- [PROBLEM REQUIREMENTS]:
Exactly as written, write out the lines below from the first to the one containing "random.seed(7)", inclusive. Pictures do not belong in the copy.

- [PROVIDED MATERIAL]:
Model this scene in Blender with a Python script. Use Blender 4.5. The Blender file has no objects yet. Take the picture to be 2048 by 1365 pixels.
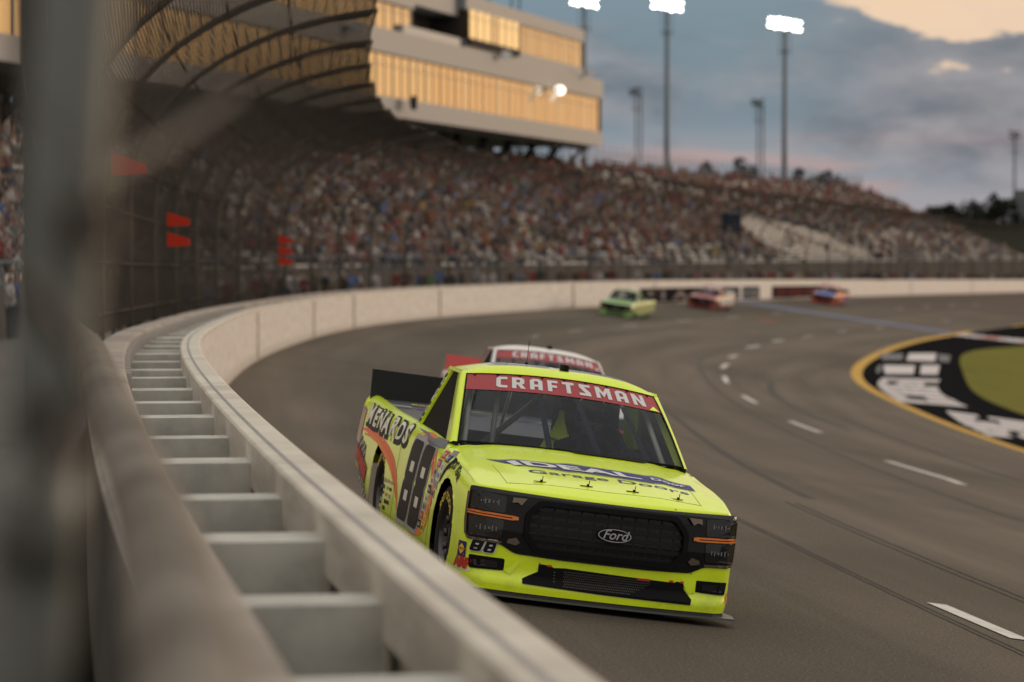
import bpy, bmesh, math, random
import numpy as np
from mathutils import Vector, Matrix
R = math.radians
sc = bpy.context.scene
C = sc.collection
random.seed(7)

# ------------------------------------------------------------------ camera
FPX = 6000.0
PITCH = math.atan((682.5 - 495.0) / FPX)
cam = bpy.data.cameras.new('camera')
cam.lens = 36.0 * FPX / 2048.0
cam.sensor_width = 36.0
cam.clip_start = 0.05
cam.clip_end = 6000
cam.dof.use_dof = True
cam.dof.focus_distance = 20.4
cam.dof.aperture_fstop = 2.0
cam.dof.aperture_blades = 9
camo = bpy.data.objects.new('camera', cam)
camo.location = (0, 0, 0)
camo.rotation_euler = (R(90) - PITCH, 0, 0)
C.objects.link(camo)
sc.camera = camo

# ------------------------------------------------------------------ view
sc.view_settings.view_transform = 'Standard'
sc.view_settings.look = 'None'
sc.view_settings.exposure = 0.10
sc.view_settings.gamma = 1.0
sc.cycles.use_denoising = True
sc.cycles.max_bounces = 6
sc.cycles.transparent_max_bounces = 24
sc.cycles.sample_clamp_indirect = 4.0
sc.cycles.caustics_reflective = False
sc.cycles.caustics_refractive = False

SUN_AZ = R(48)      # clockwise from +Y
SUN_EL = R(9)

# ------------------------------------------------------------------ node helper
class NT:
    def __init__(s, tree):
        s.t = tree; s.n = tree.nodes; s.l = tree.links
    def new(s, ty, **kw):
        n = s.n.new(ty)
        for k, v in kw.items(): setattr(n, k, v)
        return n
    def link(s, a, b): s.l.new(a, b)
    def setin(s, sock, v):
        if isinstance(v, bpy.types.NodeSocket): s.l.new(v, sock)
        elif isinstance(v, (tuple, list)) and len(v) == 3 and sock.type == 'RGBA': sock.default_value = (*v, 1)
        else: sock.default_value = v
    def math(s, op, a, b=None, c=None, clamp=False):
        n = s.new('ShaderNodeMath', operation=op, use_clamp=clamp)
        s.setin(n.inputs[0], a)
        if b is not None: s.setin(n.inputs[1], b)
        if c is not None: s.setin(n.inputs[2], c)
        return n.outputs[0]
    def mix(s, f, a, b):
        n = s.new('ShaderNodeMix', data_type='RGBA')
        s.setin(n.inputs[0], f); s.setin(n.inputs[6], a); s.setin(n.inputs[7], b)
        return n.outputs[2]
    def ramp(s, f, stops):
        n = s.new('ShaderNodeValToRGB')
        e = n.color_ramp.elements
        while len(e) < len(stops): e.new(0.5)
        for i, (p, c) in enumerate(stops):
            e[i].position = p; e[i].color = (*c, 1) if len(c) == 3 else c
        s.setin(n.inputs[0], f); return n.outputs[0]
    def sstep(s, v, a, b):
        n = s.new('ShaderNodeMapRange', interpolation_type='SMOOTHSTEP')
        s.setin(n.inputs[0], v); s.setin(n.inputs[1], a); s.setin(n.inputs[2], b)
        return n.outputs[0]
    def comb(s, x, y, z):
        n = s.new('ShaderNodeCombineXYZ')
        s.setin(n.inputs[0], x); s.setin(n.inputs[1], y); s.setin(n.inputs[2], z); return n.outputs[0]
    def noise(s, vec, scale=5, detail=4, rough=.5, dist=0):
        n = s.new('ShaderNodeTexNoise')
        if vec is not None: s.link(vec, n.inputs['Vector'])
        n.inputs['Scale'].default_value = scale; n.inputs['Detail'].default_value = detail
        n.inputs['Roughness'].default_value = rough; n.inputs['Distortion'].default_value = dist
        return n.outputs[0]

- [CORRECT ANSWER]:
Model this scene in Blender with a Python script. Use Blender 4.5. The Blender file has no objects yet. Take the picture to be 2048 by 1365 pixels.
import bpy, bmesh, math, random
import numpy as np
from mathutils import Vector, Matrix
R = math.radians
sc = bpy.context.scene
C = sc.collection
random.seed(7)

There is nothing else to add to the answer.